= Goal =
Copy exactly the lines from the start of the data below through the one that carries "from mathutils import Vector, Matrix", and only those.

#### The data ####

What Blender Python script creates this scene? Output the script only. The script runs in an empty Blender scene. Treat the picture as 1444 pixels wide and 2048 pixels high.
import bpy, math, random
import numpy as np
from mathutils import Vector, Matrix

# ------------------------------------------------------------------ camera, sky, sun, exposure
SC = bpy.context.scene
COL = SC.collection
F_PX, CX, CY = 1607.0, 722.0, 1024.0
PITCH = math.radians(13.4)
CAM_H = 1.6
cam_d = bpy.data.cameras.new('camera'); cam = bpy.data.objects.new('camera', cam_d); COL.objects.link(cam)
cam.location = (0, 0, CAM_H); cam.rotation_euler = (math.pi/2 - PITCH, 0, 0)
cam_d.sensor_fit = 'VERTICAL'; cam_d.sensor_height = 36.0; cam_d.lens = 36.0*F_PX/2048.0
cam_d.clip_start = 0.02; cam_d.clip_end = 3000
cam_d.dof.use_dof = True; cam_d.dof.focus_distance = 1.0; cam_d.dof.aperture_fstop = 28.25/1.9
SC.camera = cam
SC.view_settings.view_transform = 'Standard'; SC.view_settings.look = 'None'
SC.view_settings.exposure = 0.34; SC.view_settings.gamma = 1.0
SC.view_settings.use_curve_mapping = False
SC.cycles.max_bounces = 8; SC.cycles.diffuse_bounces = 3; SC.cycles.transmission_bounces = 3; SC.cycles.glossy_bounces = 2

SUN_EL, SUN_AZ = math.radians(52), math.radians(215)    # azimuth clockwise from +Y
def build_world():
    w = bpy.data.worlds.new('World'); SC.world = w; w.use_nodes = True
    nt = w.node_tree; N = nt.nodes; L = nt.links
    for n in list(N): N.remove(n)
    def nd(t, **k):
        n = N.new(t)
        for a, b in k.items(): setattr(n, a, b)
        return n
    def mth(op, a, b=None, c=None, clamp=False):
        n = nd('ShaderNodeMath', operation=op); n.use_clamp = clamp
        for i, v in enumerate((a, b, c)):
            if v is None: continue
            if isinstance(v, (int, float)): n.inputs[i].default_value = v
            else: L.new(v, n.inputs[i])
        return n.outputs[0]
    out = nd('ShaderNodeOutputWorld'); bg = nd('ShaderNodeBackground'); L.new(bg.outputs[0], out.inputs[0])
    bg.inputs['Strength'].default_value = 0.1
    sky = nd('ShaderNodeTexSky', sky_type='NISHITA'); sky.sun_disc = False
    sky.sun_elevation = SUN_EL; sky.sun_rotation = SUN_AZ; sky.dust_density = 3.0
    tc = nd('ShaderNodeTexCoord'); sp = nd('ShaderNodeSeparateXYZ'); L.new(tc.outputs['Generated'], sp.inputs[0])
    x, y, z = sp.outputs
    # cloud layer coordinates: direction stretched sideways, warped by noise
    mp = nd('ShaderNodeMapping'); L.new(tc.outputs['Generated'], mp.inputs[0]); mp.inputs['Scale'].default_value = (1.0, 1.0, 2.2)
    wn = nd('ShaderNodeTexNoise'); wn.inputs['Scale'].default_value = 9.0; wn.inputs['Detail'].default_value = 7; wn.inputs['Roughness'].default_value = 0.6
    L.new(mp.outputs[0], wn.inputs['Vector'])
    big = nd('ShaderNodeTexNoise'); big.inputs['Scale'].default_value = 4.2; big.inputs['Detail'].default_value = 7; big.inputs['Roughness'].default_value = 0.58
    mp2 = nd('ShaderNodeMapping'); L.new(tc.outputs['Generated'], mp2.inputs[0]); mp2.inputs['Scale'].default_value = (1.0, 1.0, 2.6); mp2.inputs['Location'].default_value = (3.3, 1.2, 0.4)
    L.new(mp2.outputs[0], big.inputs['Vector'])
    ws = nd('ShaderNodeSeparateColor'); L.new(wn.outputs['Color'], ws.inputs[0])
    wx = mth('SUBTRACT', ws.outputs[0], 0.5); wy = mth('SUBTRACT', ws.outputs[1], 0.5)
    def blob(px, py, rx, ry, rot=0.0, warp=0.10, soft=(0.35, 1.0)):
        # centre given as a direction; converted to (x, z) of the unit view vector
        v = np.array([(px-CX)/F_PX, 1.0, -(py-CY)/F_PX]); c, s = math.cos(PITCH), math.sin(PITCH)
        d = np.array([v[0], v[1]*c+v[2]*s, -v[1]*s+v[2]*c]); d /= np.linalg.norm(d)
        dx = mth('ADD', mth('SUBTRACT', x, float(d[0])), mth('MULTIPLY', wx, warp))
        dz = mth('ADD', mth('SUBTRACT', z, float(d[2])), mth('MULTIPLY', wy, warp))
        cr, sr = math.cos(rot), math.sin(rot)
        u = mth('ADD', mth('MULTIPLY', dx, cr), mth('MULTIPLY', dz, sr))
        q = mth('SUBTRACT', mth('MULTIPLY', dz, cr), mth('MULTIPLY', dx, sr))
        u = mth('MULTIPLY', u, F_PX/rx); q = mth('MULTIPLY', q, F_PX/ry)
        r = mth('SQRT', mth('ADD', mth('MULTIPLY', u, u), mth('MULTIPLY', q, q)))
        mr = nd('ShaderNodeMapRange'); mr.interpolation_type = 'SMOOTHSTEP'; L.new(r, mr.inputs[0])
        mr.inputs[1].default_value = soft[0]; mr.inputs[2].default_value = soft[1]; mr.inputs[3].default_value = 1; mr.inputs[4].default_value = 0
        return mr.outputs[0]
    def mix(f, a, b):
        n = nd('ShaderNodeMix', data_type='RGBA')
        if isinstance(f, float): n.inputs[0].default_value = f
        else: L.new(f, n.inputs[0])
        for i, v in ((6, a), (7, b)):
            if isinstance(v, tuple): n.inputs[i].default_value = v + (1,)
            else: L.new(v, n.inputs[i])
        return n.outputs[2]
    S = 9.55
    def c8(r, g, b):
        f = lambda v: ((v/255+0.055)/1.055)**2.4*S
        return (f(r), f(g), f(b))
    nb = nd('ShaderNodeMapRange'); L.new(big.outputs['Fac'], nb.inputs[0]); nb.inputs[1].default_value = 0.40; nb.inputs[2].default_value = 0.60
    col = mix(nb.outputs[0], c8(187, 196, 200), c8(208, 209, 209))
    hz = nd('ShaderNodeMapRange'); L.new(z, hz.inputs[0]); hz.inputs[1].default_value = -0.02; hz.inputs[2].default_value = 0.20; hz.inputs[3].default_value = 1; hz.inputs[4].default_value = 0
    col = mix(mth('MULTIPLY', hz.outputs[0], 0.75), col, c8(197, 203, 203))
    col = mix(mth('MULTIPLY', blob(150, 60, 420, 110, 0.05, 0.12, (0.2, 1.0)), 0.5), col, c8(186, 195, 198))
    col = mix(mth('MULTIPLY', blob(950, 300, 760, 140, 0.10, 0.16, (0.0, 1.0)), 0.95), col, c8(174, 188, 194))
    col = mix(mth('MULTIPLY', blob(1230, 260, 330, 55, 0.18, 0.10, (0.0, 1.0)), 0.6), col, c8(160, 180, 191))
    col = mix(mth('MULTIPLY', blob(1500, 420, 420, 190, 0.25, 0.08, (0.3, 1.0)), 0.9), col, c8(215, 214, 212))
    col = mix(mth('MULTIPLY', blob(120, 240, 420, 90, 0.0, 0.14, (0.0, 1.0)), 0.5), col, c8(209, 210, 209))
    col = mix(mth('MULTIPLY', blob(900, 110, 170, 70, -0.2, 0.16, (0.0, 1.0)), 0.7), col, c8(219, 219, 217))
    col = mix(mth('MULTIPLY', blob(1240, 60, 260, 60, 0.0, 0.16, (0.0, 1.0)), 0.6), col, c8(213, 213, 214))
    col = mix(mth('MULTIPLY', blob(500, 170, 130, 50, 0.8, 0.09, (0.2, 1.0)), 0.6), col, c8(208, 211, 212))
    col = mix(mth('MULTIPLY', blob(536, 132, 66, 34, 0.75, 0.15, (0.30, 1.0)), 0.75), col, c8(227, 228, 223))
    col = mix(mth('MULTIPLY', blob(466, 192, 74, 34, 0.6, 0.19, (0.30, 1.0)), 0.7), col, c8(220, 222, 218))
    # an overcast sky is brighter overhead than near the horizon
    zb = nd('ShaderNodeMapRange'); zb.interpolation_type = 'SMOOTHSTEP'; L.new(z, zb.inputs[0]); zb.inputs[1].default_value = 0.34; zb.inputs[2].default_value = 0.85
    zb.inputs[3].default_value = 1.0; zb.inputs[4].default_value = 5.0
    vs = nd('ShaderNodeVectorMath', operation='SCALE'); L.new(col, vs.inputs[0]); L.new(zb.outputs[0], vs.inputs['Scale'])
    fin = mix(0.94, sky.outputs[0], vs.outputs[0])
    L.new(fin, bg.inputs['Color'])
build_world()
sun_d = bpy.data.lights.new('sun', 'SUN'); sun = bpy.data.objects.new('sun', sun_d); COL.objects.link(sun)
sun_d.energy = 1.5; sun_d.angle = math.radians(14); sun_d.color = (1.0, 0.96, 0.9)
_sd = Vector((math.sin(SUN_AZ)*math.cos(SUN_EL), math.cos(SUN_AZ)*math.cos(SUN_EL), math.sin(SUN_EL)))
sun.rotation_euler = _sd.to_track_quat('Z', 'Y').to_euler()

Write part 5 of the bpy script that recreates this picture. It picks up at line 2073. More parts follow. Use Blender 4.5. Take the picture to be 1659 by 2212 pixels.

####

= Complete output =
What Blender Python script creates this scene? Output the script only. The script runs in an empty Blender scene. Treat the picture as 1444 pixels wide and 2048 pixels high.
import bpy, math, random
import numpy as np
from mathutils import Vector, Matrix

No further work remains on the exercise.